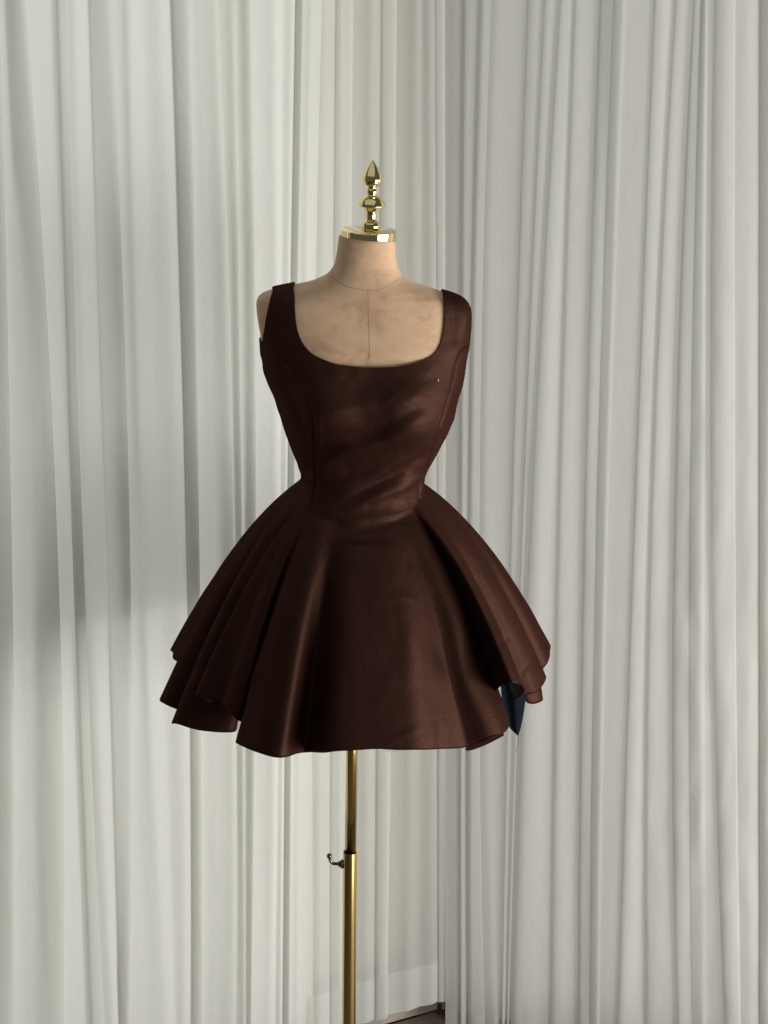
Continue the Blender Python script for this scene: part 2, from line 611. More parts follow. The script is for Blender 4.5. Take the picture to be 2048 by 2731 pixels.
right_folds = [
    (1214, 1212, 1215, 'S', 0.008, 0.004), (1237, 1229, 1227, 'L', 0.030, 0.012), (1281, 1252, 1248, 'L', 0.030, 0.008), (1330, 1297, 1322, 'S', 0.026, 0.006),
    (1406, 1362, 1338, 'L', 0.030, 0.010), (1450, 1392, 1352, 'L', 0.028, 0.006), (1493, 1414, 1362, 'L', 0.042, 0.012), (1530, 1488, 1466, 'L', 0.022, 0.006),
    (1598, 1556, 1540, 'L', 0.042, 0.012), (1672, 1624, 1600, 'R', 0.036, 0.018), (1743, 1690, 1644, 'L', 0.034, 0.010), (1799, 1735, 1720, 'L', 0.030, 0.006),
    (1848, 1796, 1803, 'L', 0.050, 0.014), (1890, 1880, 1884, 'R', 0.045, 0.016), (1903, 1894, 1930, 'L', 0.045, 0.014), (2000, 2005, 2005, 'S', 0.03, 0.01),
    (2075, 2060, 2060, 'R', 0.045, 0.02), (2150, 2120, 2120, 'R', 0.045, 0.02), (2230, 2200, 2200, 'R', 0.045, 0.02)]

curtain("sheer_curtain", left_folds, LDIR, LN, 0.075, 0.012, 0.10, "wide white sheer curtain in narrow folds left of the dress form", 11, 0.0012)
curtain("sheer_curtain", mid_folds, LDIR, LN, 0.02, lambda s: 0.072, 0.098, "short white sheer curtain hanging straight behind the dress form, raised hem", 23, 0.001, 0.36, 'thin_sheer')
curtain("sheer_curtain", right_folds, RDIR, RN, 0.03, 0.012, 0.04, "crumpled white sheer curtain right of the dark gap in the corner", 37, 0.0028, 0.22)

# ------------------------------------------------------------------ the form's body in its own frame
NE = 2.25
left_sil = [(905, 628), (898, 680), (892, 707), (876, 730), (853, 743), (817, 757), (785, 763), (724, 774), (697, 783),
            (687, 792), (683, 807), (685, 835), (689, 861), (695, 892), (696, 915), (697, 940), (703, 983), (713, 1015), (731, 1051),
            (740, 1078), (756, 1132), (776, 1186), (793, 1227), (799, 1246), (806, 1261), (803, 1277), (798, 1290), (790, 1305), (778, 1325), (760, 1350)]
right_sil = [(1053, 628), (1054, 680), (1059, 712), (1072, 737), (1086, 748), (1120, 761), (1151, 771), (1181, 783), (1219, 792),
             (1240, 806), (1250, 824), (1253, 845), (1251, 879), (1248, 920), (1243, 956), (1237, 1001), (1232, 1028), (1222, 1055),
             (1218, 1073), (1209, 1114), (1187, 1164), (1160, 1214), (1142, 1245), (1133, 1268), (1130, 1286), (1129, 1304), (1132, 1325), (1150, 1350)]
ls = np.array([L(*p) for p in left_sil]); rs = np.array([L(*p) for p in right_sil])
Z_J = (L(803, 1272)[2] + L(1130, 1298)[2]) / 2


def zpx(py):
    return L(985 - (py - 620) * 0.036, py)[2]


dep = [(628, 0.045, 0.045, 0), (690, 0.047, 0.047, 0), (735, 0.050, 0.056, 0.0), (765, 0.056, 0.066, 0), (800, 0.063, 0.078, 0),
       (860, 0.074, 0.092, 0), (940, 0.088, 0.100, 0), (1000, 0.097, 0.102, 0), (1060, 0.104, 0.10, 0), (1110, 0.103, 0.097, 0), (1170, 0.096, 0.09, 0),
       (1230, 0.089, 0.083, 0), (1275, 0.087, 0.082, 0), (1310, 0.091, 0.085, 0), (1340, 0.098, 0.09, 0), (1370, 0.108, 0.1, 0)]
dz = np.array([zpx(d[0]) for d in dep])


def interp_z(z, zz, vv):
    o = np.argsort(zz)
    return np.interp(z, np.array(zz)[o], np.array(vv)[o])


_zt = np.linspace(0.9, 2.05, 1500)


def smooth(v, k):
    ker = np.exp(-0.5 * (np.arange(-3 * k, 3 * k + 1) / k) ** 2)
    return np.convolve(np.pad(v, 3 * k, mode='edge'), ker / ker.sum(), 'valid')


_xl = smooth(interp_z(_zt, ls[:, 2], ls[:, 0]), 3)
_xr = smooth(interp_z(_zt, rs[:, 2], rs[:, 0]), 3)
_df = smooth(interp_z(_zt, dz, [d[1] for d in dep]), 14)
_db = smooth(interp_z(_zt, dz, [d[2] for d in dep]), 14)
ZB = zpx(1068)
BUST = [(L(868, 1060)[0], ZB), (L(1098, 1072)[0], ZB - 0.004)]
ZARM = zpx(925)


def ring(z):
    return np.interp(z, _zt, _xl), np.interp(z, _zt, _xr), np.interp(z, _zt, _df), np.interp(z, _zt, _db)


def bust(x, z):
    b = 0
    for bx, bz in BUST:
        dzv = z - bz
        sg = np.where(dzv > 0, 0.075, 0.042)
        b = b + 0.021 * np.exp(-((x - bx) / 0.052) ** 2 - (dzv / sg) ** 2)
    return b


def surf(phi, z, off=0.0):
    """point of the body grown by off; y < 0 is the front"""
    xl, xr, df, db = ring(z)
    cx, w = (xl + xr) / 2, (xr - xl) / 2 + off
    c, s = np.cos(phi), np.sin(phi)
    x = cx + w * np.sign(c) * np.abs(c) ** (2 / NE)
    d = np.where(s < 0, df, db) + off
    y = d * np.sign(s) * np.abs(s) ** (2 / NE)
    y = np.where(s < 0, y - bust(x, z) * np.minimum(1, np.abs(s) * 2.2), y)
    return np.stack([x, y, z + 0 * x], -1)


def front_y(x, z, off=0.0):
    xl, xr, df, db = ring(z)
    cx, w = (xl + xr) / 2, (xr - xl) / 2 + off
    u = np.clip(np.abs((x - cx) / w), 0, 1)
    sv = (1 - u ** NE) ** (1 / NE)
    return -(df + off) * sv - bust(x, z) * np.minimum(1, sv ** (NE / 2) * 2.2)


def on_body(px, py, off=0.004):
    y = -0.05
    for _ in range(12):
        p = L(px, py, y)
        y = 0.5 * y + 0.5 * float(front_y(p[0], p[2], off))
    return L(px, py, y)


def xz(pts):
    return [(p[0], p[2]) for p in (on_body(*q) for q in pts)]


form = empty("dress_form", M)
tag(form, "beige velvet dress form on a brass pole with gold finial, wearing the brown dress", "dress form")

# torso: shoulders to hips, closed at the foot (inside the dress below the arm)
NPH = 128
zs_t = np.concatenate([np.linspace(zpx(632), zpx(725), 30, endpoint=False), np.linspace(zpx(725), zpx(830), 80, endpoint=False), np.linspace(zpx(830), Z_J, 80), Z_J - np.array([0.03, 0.07, 0.12, 0.17, 0.2, 0.21])])
ph = np.linspace(0, 2 * np.pi, NPH, endpoint=False)
rows_v = []
for z in zs_t:
    k = np.clip((ZARM + 0.006 - z) / 0.012, 0, 1)
    zz = max(z, Z_J)
    p = surf(ph, np.full(NPH, zz), -(0.0035 + 0.008 * np.clip((zpx(975) - z) / 0.03, 0, 1)) * k)
    if z < Z_J:
        g = 1 + 0.45 * math.sin(min((Z_J - z) / 0.17, 1) * math.pi / 2) if z > Z_J - 0.19 else (1.2 if z > Z_J - 0.205 else 0.7)
        c0 = p.mean(0)
        p = c0 + (p - c0) * g
        p[:, 2] = z
    rows_v.append(p)
V = np.array(rows_v).transpose(1, 0, 2)
nv = len(zs_t)
faces = grid_faces(NPH, nv, True)
faces.append([i * nv + nv - 1 for i in range(NPH)])
faces.append([i * nv for i in range(NPH)][::-1])
mesh_obj("torso", V.reshape(-1, 3), faces, MAT['velvet'], form, matrix=M)

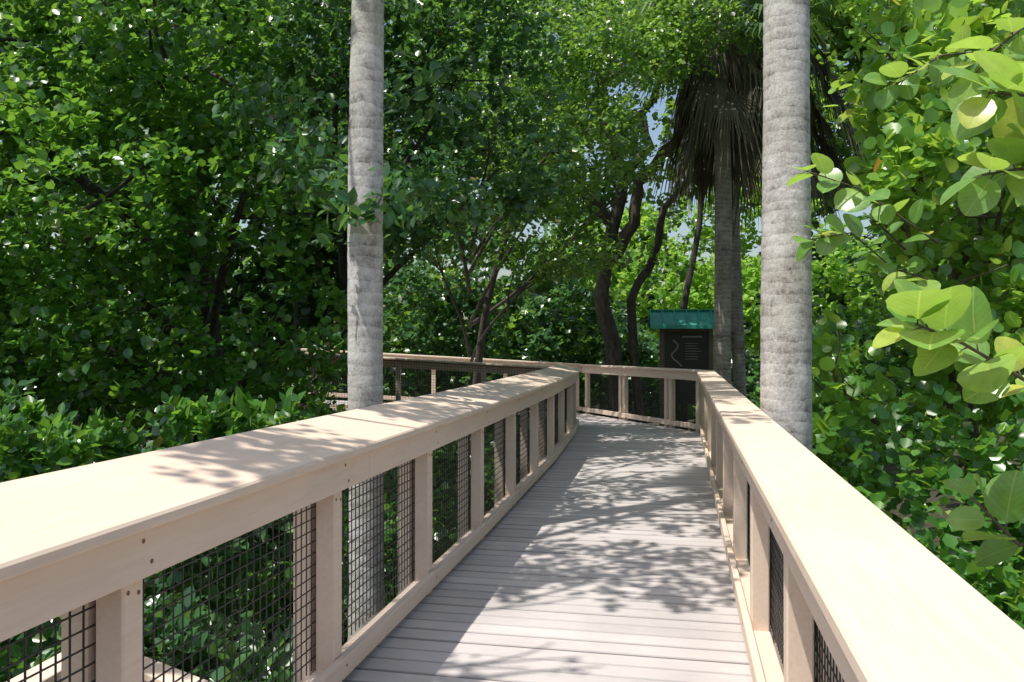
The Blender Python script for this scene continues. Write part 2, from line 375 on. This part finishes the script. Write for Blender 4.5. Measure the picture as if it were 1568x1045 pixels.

———

EXERCISE DESCRIPTION:
Give again, word for word, every line from the top of the data above to the line holding "2200, 'R', 0.045, 0.02)]", inclusive, with the pictures left out.

SOLUTION TO THIS PROBLEM:
Continue the Blender Python script for this scene: part 2, from line 611. More parts follow. The script is for Blender 4.5. Take the picture to be 2048 by 2731 pixels.
right_folds = [
    (1214, 1212, 1215, 'S', 0.008, 0.004), (1237, 1229, 1227, 'L', 0.030, 0.012), (1281, 1252, 1248, 'L', 0.030, 0.008), (1330, 1297, 1322, 'S', 0.026, 0.006),
    (1406, 1362, 1338, 'L', 0.030, 0.010), (1450, 1392, 1352, 'L', 0.028, 0.006), (1493, 1414, 1362, 'L', 0.042, 0.012), (1530, 1488, 1466, 'L', 0.022, 0.006),
    (1598, 1556, 1540, 'L', 0.042, 0.012), (1672, 1624, 1600, 'R', 0.036, 0.018), (1743, 1690, 1644, 'L', 0.034, 0.010), (1799, 1735, 1720, 'L', 0.030, 0.006),
    (1848, 1796, 1803, 'L', 0.050, 0.014), (1890, 1880, 1884, 'R', 0.045, 0.016), (1903, 1894, 1930, 'L', 0.045, 0.014), (2000, 2005, 2005, 'S', 0.03, 0.01),
    (2075, 2060, 2060, 'R', 0.045, 0.02), (2150, 2120, 2120, 'R', 0.045, 0.02), (2230, 2200, 2200, 'R', 0.045, 0.02)]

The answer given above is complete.